Collected data entries
- - - - -
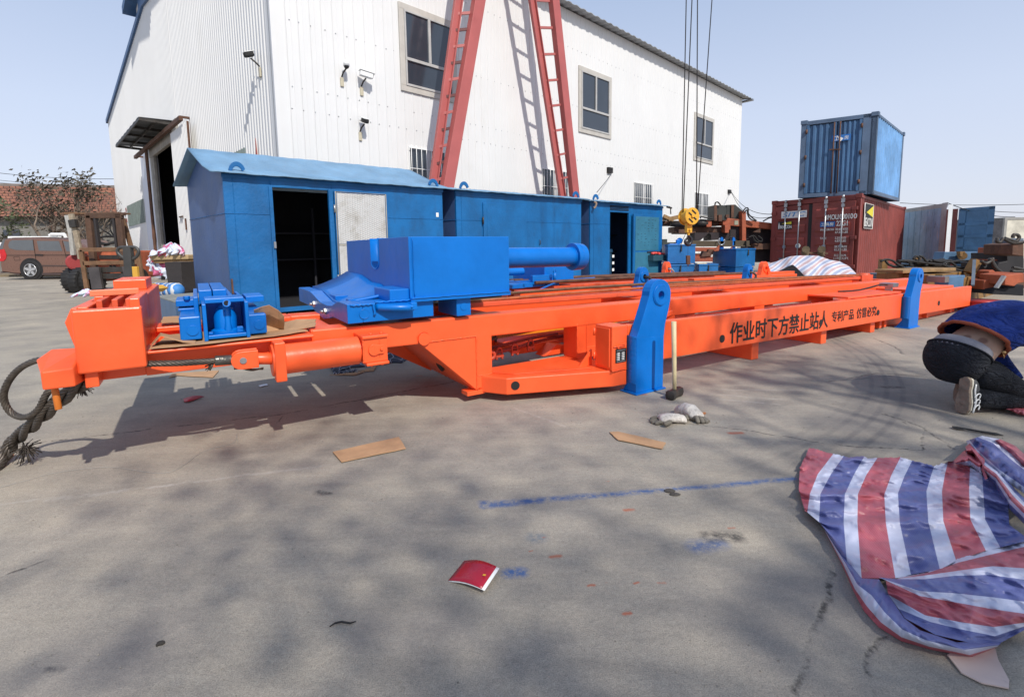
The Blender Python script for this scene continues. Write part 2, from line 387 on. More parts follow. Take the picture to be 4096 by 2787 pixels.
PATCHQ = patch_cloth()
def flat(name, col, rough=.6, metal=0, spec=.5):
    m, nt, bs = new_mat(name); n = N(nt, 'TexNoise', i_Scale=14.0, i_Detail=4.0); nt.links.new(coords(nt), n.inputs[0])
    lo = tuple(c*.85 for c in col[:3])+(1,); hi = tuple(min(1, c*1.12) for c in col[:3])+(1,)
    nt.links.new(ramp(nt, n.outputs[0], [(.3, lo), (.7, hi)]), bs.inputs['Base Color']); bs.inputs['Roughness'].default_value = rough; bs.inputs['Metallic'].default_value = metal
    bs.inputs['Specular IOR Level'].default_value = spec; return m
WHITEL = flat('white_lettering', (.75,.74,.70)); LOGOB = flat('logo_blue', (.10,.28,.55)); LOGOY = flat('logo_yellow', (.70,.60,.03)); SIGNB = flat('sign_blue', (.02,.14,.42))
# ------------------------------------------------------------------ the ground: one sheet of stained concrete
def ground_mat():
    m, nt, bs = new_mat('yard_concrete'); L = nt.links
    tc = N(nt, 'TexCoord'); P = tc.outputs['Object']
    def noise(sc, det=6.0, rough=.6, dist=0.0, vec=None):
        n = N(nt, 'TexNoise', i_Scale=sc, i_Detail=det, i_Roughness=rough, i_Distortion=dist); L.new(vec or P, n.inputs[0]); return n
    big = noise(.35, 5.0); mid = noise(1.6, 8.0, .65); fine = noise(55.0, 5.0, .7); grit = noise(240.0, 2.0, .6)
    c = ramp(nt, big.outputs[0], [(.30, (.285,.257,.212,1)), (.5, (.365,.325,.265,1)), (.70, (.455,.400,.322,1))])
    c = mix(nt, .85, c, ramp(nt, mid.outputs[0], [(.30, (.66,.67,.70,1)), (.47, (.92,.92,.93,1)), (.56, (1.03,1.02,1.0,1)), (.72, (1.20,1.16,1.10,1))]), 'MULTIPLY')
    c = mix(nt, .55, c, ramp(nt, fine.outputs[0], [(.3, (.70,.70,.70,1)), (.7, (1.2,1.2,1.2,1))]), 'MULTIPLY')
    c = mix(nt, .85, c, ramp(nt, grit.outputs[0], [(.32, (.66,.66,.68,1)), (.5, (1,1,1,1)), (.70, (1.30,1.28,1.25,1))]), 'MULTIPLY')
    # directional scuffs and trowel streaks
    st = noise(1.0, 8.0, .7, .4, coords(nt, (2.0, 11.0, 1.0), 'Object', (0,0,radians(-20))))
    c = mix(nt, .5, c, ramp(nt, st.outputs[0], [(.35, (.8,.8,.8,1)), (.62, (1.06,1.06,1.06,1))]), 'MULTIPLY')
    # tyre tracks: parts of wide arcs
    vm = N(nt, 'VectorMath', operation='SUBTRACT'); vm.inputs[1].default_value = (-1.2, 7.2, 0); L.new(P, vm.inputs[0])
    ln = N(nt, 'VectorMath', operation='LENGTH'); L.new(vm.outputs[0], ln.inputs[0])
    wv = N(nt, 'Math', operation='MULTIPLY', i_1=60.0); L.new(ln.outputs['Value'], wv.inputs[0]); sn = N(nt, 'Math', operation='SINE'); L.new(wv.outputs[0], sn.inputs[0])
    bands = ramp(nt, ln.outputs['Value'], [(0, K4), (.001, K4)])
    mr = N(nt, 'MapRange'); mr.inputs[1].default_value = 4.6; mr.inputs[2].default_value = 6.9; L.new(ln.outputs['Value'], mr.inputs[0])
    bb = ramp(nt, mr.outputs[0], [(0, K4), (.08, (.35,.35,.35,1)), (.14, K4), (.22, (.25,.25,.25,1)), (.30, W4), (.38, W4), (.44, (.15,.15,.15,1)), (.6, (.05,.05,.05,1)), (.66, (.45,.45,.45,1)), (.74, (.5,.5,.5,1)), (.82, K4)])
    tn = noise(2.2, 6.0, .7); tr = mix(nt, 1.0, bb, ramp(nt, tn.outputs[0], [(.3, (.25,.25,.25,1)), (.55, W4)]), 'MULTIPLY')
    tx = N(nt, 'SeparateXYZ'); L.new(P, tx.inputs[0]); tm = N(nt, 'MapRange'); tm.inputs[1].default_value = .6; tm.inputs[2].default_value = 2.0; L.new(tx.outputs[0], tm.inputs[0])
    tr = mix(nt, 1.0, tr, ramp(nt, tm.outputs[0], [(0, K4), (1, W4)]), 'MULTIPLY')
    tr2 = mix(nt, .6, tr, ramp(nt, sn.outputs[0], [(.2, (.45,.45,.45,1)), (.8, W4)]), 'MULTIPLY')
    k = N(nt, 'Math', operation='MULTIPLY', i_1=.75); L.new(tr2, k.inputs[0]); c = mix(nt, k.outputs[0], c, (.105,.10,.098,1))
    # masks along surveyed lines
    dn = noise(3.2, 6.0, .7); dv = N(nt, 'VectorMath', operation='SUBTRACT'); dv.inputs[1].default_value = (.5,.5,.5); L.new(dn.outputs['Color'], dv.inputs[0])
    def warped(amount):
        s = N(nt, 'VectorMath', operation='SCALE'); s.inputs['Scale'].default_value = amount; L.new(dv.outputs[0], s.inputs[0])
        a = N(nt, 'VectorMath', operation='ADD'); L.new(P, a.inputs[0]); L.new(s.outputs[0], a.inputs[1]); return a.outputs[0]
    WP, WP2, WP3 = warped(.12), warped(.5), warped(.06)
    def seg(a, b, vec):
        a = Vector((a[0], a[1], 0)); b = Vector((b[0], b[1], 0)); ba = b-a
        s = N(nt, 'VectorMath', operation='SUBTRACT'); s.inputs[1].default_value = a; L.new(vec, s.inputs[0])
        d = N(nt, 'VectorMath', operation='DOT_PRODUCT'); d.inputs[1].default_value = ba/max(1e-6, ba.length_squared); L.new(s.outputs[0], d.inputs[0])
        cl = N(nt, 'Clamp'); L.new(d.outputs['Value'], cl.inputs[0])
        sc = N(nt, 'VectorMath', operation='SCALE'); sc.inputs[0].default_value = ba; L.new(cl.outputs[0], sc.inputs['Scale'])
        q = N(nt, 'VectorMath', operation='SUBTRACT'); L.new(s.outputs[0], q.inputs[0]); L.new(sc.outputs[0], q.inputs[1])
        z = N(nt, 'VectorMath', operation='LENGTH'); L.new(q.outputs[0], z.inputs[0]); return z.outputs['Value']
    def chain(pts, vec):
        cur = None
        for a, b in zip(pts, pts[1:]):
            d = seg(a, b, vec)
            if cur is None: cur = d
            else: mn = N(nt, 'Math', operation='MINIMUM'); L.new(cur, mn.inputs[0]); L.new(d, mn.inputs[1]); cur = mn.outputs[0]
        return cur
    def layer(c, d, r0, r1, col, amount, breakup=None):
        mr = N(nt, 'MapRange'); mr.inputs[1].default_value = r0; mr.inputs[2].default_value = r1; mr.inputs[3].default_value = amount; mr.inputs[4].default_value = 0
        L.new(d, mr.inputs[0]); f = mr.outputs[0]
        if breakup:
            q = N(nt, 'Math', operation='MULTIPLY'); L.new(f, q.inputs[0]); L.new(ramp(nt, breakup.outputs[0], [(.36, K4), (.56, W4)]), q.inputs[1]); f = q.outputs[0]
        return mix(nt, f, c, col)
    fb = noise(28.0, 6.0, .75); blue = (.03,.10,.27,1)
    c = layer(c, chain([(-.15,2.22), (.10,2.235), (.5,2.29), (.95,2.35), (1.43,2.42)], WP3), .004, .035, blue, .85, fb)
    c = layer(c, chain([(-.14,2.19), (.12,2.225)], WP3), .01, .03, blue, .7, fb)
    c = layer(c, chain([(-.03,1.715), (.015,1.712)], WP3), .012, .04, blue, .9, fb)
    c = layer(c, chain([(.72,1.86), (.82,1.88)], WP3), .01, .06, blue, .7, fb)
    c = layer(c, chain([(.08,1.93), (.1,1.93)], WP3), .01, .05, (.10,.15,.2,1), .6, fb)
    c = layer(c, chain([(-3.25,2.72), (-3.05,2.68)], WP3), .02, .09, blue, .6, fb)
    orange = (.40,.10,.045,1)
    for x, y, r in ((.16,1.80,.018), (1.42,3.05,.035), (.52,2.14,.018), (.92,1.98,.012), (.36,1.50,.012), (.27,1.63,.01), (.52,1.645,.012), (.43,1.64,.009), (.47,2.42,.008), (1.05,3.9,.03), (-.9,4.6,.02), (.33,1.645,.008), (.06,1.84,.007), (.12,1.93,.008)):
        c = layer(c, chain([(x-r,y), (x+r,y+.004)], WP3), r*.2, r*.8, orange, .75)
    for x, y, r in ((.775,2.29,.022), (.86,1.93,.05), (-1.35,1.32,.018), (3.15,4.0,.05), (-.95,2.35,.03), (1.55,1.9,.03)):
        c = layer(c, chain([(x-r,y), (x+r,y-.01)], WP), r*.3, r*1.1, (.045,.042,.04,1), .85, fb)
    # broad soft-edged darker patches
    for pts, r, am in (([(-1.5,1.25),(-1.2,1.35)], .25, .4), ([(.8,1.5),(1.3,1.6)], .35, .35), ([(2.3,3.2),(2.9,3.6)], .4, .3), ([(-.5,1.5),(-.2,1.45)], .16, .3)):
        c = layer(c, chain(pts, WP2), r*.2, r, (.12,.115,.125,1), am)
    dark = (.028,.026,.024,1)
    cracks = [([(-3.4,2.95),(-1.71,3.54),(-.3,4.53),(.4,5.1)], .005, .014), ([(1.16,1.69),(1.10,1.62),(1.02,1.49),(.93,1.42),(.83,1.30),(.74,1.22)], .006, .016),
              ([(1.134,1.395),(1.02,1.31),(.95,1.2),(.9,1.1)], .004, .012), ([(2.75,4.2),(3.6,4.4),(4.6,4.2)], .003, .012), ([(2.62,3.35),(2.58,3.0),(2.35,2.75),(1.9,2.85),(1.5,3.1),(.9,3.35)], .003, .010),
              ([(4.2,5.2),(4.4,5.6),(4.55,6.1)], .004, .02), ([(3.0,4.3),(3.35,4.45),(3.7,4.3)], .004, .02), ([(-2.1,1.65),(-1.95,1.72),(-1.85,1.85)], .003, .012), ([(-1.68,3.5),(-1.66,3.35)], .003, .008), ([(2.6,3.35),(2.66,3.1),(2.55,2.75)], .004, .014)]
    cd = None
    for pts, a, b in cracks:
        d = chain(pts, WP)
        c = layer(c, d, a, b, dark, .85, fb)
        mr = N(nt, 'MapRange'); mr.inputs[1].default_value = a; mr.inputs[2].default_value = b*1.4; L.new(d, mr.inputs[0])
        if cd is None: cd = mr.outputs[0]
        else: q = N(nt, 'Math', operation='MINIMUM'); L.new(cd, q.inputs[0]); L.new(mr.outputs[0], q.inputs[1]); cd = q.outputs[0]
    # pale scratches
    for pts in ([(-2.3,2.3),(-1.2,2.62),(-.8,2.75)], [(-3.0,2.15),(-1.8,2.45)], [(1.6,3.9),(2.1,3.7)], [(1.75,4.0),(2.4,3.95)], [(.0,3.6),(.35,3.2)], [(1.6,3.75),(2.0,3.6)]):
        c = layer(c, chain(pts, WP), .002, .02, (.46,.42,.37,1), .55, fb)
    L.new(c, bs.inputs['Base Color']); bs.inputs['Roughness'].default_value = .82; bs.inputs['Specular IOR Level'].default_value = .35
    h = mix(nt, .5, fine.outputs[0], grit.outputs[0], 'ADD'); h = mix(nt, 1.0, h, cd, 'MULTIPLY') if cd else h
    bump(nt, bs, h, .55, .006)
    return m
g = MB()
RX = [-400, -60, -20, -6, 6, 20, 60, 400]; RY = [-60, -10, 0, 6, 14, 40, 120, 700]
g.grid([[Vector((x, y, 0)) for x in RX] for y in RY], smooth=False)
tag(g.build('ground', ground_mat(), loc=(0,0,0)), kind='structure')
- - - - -
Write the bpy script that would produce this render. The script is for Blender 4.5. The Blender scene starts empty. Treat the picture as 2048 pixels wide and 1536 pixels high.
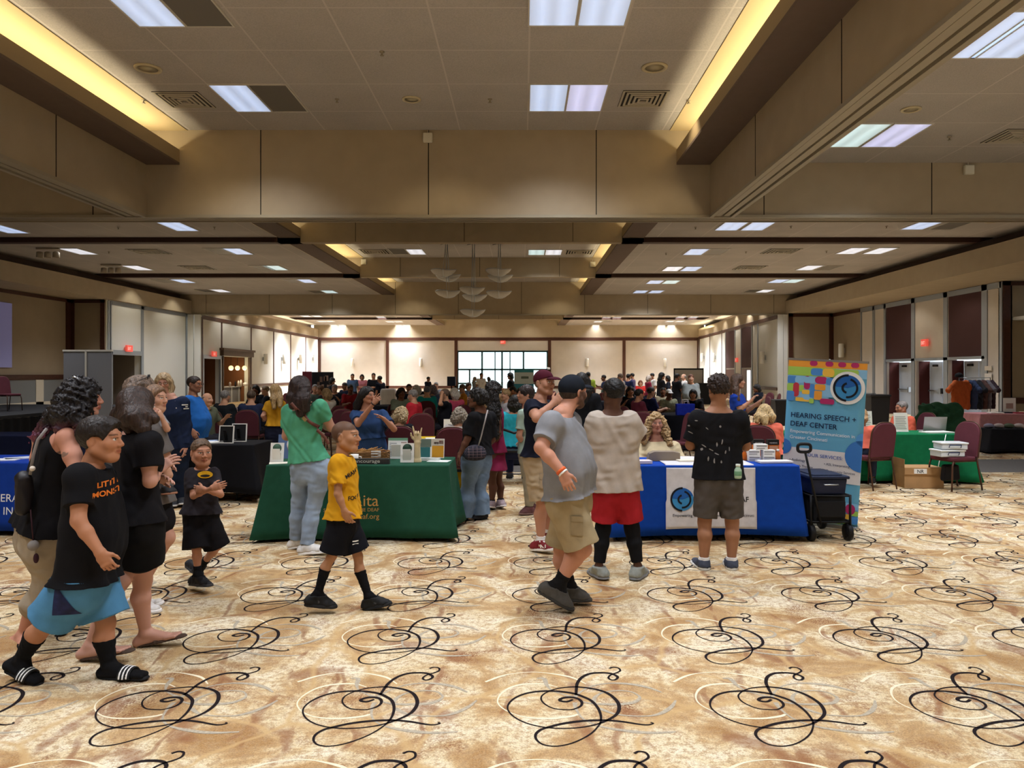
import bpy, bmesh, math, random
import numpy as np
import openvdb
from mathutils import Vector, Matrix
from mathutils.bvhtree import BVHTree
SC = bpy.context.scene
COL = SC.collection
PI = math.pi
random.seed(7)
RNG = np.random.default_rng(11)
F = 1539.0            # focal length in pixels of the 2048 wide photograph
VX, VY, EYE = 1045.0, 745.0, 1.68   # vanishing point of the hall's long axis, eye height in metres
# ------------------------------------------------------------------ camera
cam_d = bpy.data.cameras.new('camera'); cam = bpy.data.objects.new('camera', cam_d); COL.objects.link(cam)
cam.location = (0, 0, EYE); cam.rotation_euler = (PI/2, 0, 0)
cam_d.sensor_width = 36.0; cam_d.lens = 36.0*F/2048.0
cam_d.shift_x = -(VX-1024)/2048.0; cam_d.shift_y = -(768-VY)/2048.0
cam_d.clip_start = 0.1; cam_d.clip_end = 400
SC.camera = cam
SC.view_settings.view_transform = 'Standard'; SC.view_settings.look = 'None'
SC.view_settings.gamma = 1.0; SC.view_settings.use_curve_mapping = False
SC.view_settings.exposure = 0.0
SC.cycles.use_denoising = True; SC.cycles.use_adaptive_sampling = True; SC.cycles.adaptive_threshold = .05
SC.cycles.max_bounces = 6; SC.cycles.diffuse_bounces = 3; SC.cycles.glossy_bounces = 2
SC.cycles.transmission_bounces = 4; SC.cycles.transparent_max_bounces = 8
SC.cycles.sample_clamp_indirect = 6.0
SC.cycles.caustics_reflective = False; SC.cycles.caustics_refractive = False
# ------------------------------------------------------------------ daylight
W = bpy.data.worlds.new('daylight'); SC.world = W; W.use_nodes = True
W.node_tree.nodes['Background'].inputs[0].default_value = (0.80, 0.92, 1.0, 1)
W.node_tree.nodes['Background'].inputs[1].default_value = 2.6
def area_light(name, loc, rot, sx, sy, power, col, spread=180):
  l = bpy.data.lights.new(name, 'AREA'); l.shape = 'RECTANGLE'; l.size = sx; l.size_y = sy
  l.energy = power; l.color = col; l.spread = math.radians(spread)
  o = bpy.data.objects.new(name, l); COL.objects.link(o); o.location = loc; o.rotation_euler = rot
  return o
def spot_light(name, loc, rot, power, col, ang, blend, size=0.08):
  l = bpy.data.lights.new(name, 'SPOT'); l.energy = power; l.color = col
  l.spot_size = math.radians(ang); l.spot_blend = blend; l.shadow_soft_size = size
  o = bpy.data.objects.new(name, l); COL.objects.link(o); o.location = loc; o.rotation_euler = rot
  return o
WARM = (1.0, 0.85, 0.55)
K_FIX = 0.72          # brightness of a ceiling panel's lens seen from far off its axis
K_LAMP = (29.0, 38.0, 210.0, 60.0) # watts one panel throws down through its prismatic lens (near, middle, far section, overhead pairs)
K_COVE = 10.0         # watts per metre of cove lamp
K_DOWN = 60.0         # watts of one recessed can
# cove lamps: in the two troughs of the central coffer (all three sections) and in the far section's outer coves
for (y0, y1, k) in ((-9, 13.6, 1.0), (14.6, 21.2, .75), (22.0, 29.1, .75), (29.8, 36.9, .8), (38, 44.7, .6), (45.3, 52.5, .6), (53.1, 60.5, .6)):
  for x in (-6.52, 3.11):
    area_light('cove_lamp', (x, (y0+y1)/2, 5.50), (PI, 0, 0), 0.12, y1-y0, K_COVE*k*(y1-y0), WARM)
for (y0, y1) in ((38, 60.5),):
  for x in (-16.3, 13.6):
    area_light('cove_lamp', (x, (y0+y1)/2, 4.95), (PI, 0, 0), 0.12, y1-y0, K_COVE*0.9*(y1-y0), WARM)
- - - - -
* **Aim of the exercise**: Give the count of lines in the data shown above that contain "parts", and nothing else.

* **Task output**: 2